E agora, Brasil?
Já não é de hoje que da situação política brasileira emana um terrível fedor a situação pré-ditatorial.
É admissível achar que a governação de Lula operou uma transformação social do Brasil para muito melhor e que o Partido dos Trabalhadores, sob a liderança do mesmo Lula, pegou num sistema político que já era corrupto e não só não fez nada para o reformar como amplificou mesmo os vícios políticos do país, a começar pelo próprio “mensalão” com que comprou votos de congressistas — a exemplo do que tinha antes criticado veementemente com a presidência precedente do PSDB.
É possível também admitir que o tempo de Lula na política brasileira já poderia ter sido encerrado pelo próprio e pelo PT, para dar lugar a uma nova geração de políticos que contribuíssem para um Brasil menos polarizado.
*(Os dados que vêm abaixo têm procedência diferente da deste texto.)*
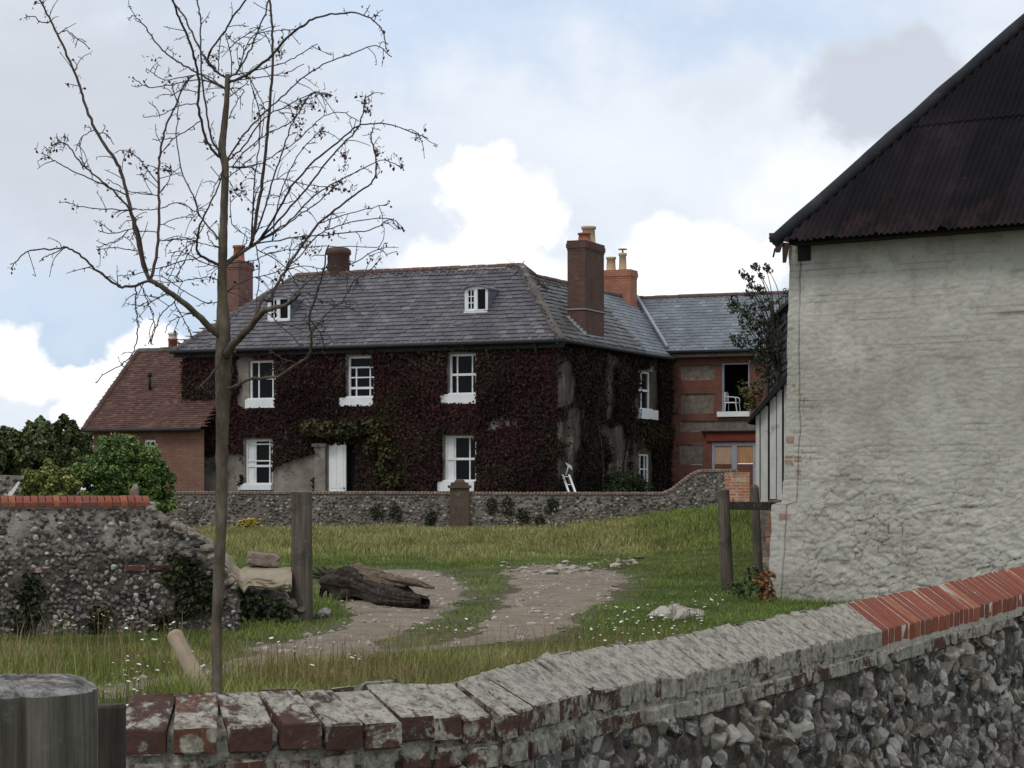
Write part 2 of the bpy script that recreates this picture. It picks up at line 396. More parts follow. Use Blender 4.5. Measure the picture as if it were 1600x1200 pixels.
M['twig'] = rampmat('twig_bark', [(0, (.034, .024, .021)), (.6, (.062, .045, .038)), (1, (.1, .082, .062))], 12)
def _leaf(g):
    c = g.mix(.55, g.col(), g.mix(g.isl(), (0, 0, 0), (1, 1, 1)), 'OVERLAY')
    g.out(c, .6, .3)
M['leaf'] = mat('leaf', _leaf)
def _leafc(g):
    c = g.mix(.3, g.col(), g.mix(g.isl(), (.1, .1, .1), (.9, .9, .9)), 'OVERLAY'); g.out(c, .75, .12)
M['creeper'] = mat('creeper_leaf', _leafc)
def _grass(g):
    c = g.mix(.35, g.col(), g.mix(g.isl(), (.12, .12, .12), (.88, .88, .88)), 'OVERLAY'); g.out(c, .85, .08)
M['grass'] = mat('grass_blade', _grass)
def _soil(g):
    c = g.mix(g.ramp(g.noise(9, 6, .75), [(.4, 0.), (.7, .7)]), g.col(), (.035, .04, .014)); g.out(c, .95, .08); g.bump(g.noise(25, 6, .75), .9, .04)
M['ground'] = mat('turf', _soil)
def _dirt(g):
    c = g.ramp(g.noise(2.6, 7, .75), [(.3, (.16, .122, .086)), (.5, (.245, .195, .142)), (.7, (.325, .27, .205))])
    c = g.mix(g.ramp(g.noise(40, 4, .7), [(.52, 0.), (.66, .75)]), c, (.33, .3, .265))
    c = g.mix(g.ramp(g.noise(22, 5, .7), [(.56, 0.), (.68, .7)]), c, (.06, .046, .034))
    g.out(c, .95, .1); g.bump(g.noise(30, 6, .75), .8, .03)
M['dirt'] = mat('chalky_dirt', _dirt)
M['chalk'] = rampmat('pale_rubble', [(0, (.2, .17, .135)), (.5, (.32, .28, .23)), (1, (.5, .47, .42))], 8, isl=.5, bs=.5)
M['block'] = rampmat('brick_rubble', [(0, (.15, .1, .08)), (.5, (.22, .16, .13)), (1, (.32, .27, .23))], 9, bs=.7)
M['rubble_tan'] = rampmat('tan_rubble', [(0, (.1, .08, .062)), (.5, (.2, .17, .135)), (1, (.4, .36, .3))], 9, isl=.65, bs=.6, bscale=50)
M['cloth'] = rampmat('tan_sacking', [(0, (.2, .16, .105)), (.5, (.3, .25, .175)), (1, (.38, .33, .245))], 4, bs=.3, bscale=30)
M['petal'] = rampmat('white_petal', [(0, (.6, .6, .52)), (1, (.8, .8, .74))], 20)
M['yellow'] = rampmat('yellow_petal', [(0, (.4, .27, .02)), (1, (.55, .4, .03))], 20)
def _limewash(g):
    p = g.pos(); a = g.noise(.9, 7, .72, p); b = g.noise(5.5, 7, .75, p)
    c = g.ramp(a, [(.3, (.315, .302, .256)), (.5, (.435, .418, .362)), (.66, (.52, .5, .44))])
    c = g.mix(g.ramp(b, [(.5, 0.), (.68, .55)]), c, (.22, .215, .185))
    c = g.mix(g.ramp(g.noise(1.7, 6, .75), [(.54, 0.), (.7, .45)]), c, (.27, .225, .155))
    c = g.mix(g.ramp(g.noise(13, 6, .8), [(.6, 0.), (.68, .55)]), c, (.13, .115, .095))
    sep = g.new('ShaderNodeSeparateColor'); g.inp(sep, 0, g.col())
    c = g.mix(sep.outputs[0], c, (.05, .045, .038))      # open joints and cracks, plus painted shade under the rubble stones
    c = g.mix(sep.outputs[1], c, (.24, .1, .06))         # flaked-off wash showing brick
    c = g.mix(sep.outputs[2], c, (.12, .115, .06))       # algae stain
    g.out(c, .9, .15); g.bump(g.noise(24, 6, .75), .5, .012)
M['limewash'] = mat('flaking_limewash', _limewash)
def _iron(g):
    c = g.ramp(g.noise(1.4, 6, .7), [(.3, (.009, .0075, .009)), (.55, (.014, .0118, .0135)), (.75, (.026, .022, .022))])
    sep = g.new('ShaderNodeSeparateColor'); g.inp(sep, 0, g.col())
    st = g.noise(3.2, 7, .75, g.map(g.pos(), (1.5, 1.5, .35)))
    tn = g.ramp(sep.outputs[1], [(0, .8), (1, 1.3)]); c = g.mix(1., c, tn, 'MULTIPLY')
    c = g.mix(g.ramp(g.math('ADD', st, g.math('MULTIPLY', sep.outputs[0], .24)), [(.66, 0.), (.8, .5)]), c, (.05, .028, .024))
    c = g.mix(g.ramp(g.noise(7, 6, .75), [(.68, 0.), (.74, .7)]), c, (.13, .125, .125))
    g.out(c, .9, .08); g.bump(g.noise(40, 4), .3, .005)
M['iron'] = mat('tarred_corrugated_iron', _iron)
M['hipcap'] = rampmat('tarred_capping', [(0, (.014, .014, .017)), (.7, (.03, .03, .035)), (1, (.05, .05, .055))], 3, dirt=(2.2, .64, (.17, .17, .18)))
M['plank'] = rampmat('flaking_white_boards', [(0, (.34, .335, .31)), (.5, (.5, .49, .46)), (1, (.6, .59, .56))], 5, stretch=(3, 3, .6), isl=.3, dirt=(4, .62, (.1, .09, .08)))
M['tar'] = rampmat('tarred_felt', [(0, (.008, .008, .009)), (1, (.02, .02, .021))], 4)
M['oldslateblack'] = rampmat('sooty_slates', [(0, (.02, .02, .023)), (.6, (.045, .044, .05)), (1, (.08, .078, .082))], 3, stretch=(2, 2, 7))
# ================================================================ camera, light, sky
cam = bpy.data.cameras.new('camera'); co = bpy.data.objects.new('camera', cam); COL.objects.link(co)
co.location = (0, 0, HC); co.rotation_euler = (math.pi/2, 0, 0)
cam.sensor_width = 36; cam.lens = 36*F/1600; cam.shift_y = (HY-600)/1600; cam.clip_end = 3000; cam.clip_start = .1
sc.camera = co
SUN_EL, SUN_AZ = math.radians(52), math.radians(215)      # azimuth clockwise from +Y
sl = bpy.data.lights.new('sun', 'SUN'); so = bpy.data.objects.new('sun', sl); COL.objects.link(so)
sl.energy = 1.0; sl.angle = math.radians(16); sl.color = (1, .95, .88)
sd = Vector((math.sin(SUN_AZ)*math.cos(SUN_EL), math.cos(SUN_AZ)*math.cos(SUN_EL), math.sin(SUN_EL)))
so.rotation_euler = sd.to_track_quat('Z', 'Y').to_euler(); so.location = (0, 0, 60)
vs = sc.view_settings; vs.view_transform = 'Standard'; vs.look = 'None'; vs.exposure = .22; vs.gamma = 1
w = bpy.data.worlds.new('World'); sc.world = w; w.use_nodes = True
def sky():
    g = G.__new__(G); g.t = w.node_tree; g.N = g.t.nodes; bg = g.N['Background']
    st = g.new('ShaderNodeTexSky', sky_type='NISHITA'); st.sun_disc = False; st.sun_elevation = SUN_EL; st.sun_rotation = SUN_AZ
    dv = g.new('ShaderNodeTexCoord').outputs['Generated']
    sp = g.new('ShaderNodeSeparateXYZ'); g.inp(sp, 0, dv)
    U = g.math('MULTIPLY', g.math('ARCTAN2', sp.outputs[0], sp.outputs[1]), 10.)     # azimuth, 0.1 rad units
    Vv = g.math('MULTIPLY', g.math('ARCSINE', sp.outputs[2]), 10.)
    def cv(x, y):
        c = g.new('ShaderNodeCombineXYZ'); g.inp(c, 0, x); g.inp(c, 1, y); return c.outputs[0]
    q = cv(U, Vv)
    n1 = g.new('ShaderNodeTexNoise'); g.inp(n1, 'Vector', q); n1.inputs['Scale'].default_value = 2.6; n1.inputs['Detail'].default_value = 8; n1.inputs['Roughness'].default_value = .58
    n2_ = g.new('ShaderNodeTexNoise'); g.inp(n2_, 'Vector', g.map(q, (1, 2.6, 1))); n2_.inputs['Scale'].default_value = .7; n2_.inputs['Detail'].default_value = 6; n2_.inputs['Roughness'].default_value = .55
    def sub(vec, amp):
        a = g.new('ShaderNodeVectorMath', operation='SUBTRACT'); g.inp(a, 0, vec); a.inputs[1].default_value = (.5, .5, .5)
        b = g.new('ShaderNodeVectorMath', operation='SCALE'); g.inp(b, 0, a.outputs[0]); b.inputs['Scale'].default_value = amp
        c = g.new('ShaderNodeVectorMath', operation='ADD'); g.inp(c, 0, q); g.inp(c, 1, b.outputs[0]); return c.outputs[0]
    qa = sub(n1.outputs['Color'], .55); qb = sub(n1.outputs['Color'], .9)
    def blob(vec, px, py, rx, ry, soft):
        cx = math.atan((px-CX)/F)*10; cy = math.atan((HY-py)/F)*10
        m = g.new('ShaderNodeMapping', vector_type='POINT'); g.inp(m, 0, vec)
        sx, sy = F/10/rx, F/10/ry
        m.inputs['Scale'].default_value = (sx, sy, 0); m.inputs['Location'].default_value = (-cx*sx, -cy*sy, 0)
        l = g.new('ShaderNodeVectorMath', operation='LENGTH'); g.inp(l, 0, m.outputs[0])
        r = g.new('ShaderNodeMapRange', interpolation_type='SMOOTHSTEP'); g.inp(r, 0, l.outputs['Value'])
        r.inputs[1].default_value = 1+soft; r.inputs[2].default_value = 1-soft; r.inputs[3].default_value = 0; r.inputs[4].default_value = 1
        return r.outputs[0]
    def srgb(r, gg, b):
        f = lambda v: ((v/255+.055)/1.055)**2.4*10
        return (f(r), f(gg), f(b))
    def mx(a, b): return g.math('MAXIMUM', a, b)
    # thin high overcast with open blue behind it
    hi = g.mix(g.ramp(n2_.outputs[0], [(.35, 0.), (.65, 1.)]), srgb(203, 213, 226), srgb(221, 227, 236))
    cover = g.math('SUBTRACT', 1., g.math('MULTIPLY', mx(mx(blob(qb, 760, 20, 430, 85, .7), blob(qb, 1180, 40, 260, 60, .7)), mx(blob(qb, 130, 500, 260, 90, .7), blob(qb, 420, 470, 160, 60, .8))), .42))
    blue = g.mix(.25, srgb(172, 202, 238), st.outputs[0])
    c = g.mix(cover, blue, hi)
    c = g.mix(g.math('MULTIPLY', blob(qb, 120, 190, 330, 190, .6), .6), c, srgb(183, 189, 199))
    c = g.mix(g.math('MULTIPLY', blob(qb, 60, 560, 330, 45, .8), .4), c, srgb(178, 198, 218))
    c = g.mix(g.math('MULTIPLY', blob(qb, 1010, 230, 420, 130, .8), .4), c, srgb(236, 240, 246))
    # bright cumulus heaps with soft grey folds
    wh = g.mix(g.ramp(n1.outputs[0], [(.3, 0.), (.5, 1.)]), srgb(243, 245, 248), srgb(255, 255, 255))
    heap = mx(mx(blob(qa, 745, 285, 62, 42, .24), blob(qa, 790, 345, 80, 60, .24)), mx(blob(qa, 760, 420, 120, 60, .3), mx(blob(qa, 1090, 420, 145, 78, .26), blob(qa, 950, 440, 190, 40, .3))))
    heap = mx(heap, mx(blob(qa, 10, 575, 62, 52, .3), mx(blob(qa, 120, 590, 170, 30, .25), mx(blob(qa, 232, 560, 46, 55, .3), blob(qa, 118, 640, 38, 28, .2)))))
    heap = mx(heap, g.math('MULTIPLY', blob(qa, 1250, 300, 140, 60, .8), .5))
    c = g.mix(heap, c, wh)
    # a grey cloud in front at the upper right
    c = g.mix(g.math('MULTIPLY', mx(blob(qa, 1370, 150, 100, 80, .3), blob(qa, 1440, 120, 80, 60, .4)), .9), c, srgb(192, 198, 209))
    c = g.mix(g.math('MULTIPLY', blob(qa, 1130, 145, 90, 22, .6), .35), c, srgb(205, 211, 220))
    g.t.links.new(c, bg.inputs[0]); bg.inputs[1].default_value = .1
sky()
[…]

O mito de Lula é desmesurado, e ao mesmo tempo que gera ódios insanos, também acaba por secar a sua própria área política. E isto é independente do famoso processo do “triplex do Guarujá”, que segundo a investigação do juiz Sérgio Moro teria sido oferecido a Lula pela construtora OAS em troca de favores políticos mas de que comprovadamente nem Lula nem a sua família usufruíram (além de, claro, não terem nenhum título de propriedade dele em seus nomes — o que em si pode não ter significado caso houvesse um usufruto indireto através de um testa de ferro). Mas o processo do “triplex” não está ainda fechado, de forma que teremos de esperar para ver se configura, ou não, corrupção.
É admissível até, como já vi nas páginas do PÚBLICO, perceber os argumentos a favor da decisão do Supremo Tribunal Federal de manter a prisão após confirmação de uma sentença em segunda instância e perceber os argumentos de quem diz que a metodologia do processo contra Lula tem, a vários momentos, laivos indesmentíveis de perseguição política: vejam-se as escutas libertadas para a imprensa antes de validação judicial, com o intuito de influenciar a opinião pública. É certo que o Brasil está muito polarizado. Nós não temos de estar polarizados com ele. Custa-me a entender que haja gente tão obcecada com Lula que não tenha tempo para reconhecer que a forma como Sérgio Moro investiga, sentencia e vem para as redes sociais lançar foguetes é tudo menos típico de um juiz sério num estado de direito.
O que não é de todo possível, parece-me, é olhar para o que se está a passar no Brasil e não estar preocupado com o presente e o futuro da democracia brasileira. Já não é de hoje que da situação política brasileira emana um terrível fedor a situação pré-ditatorial.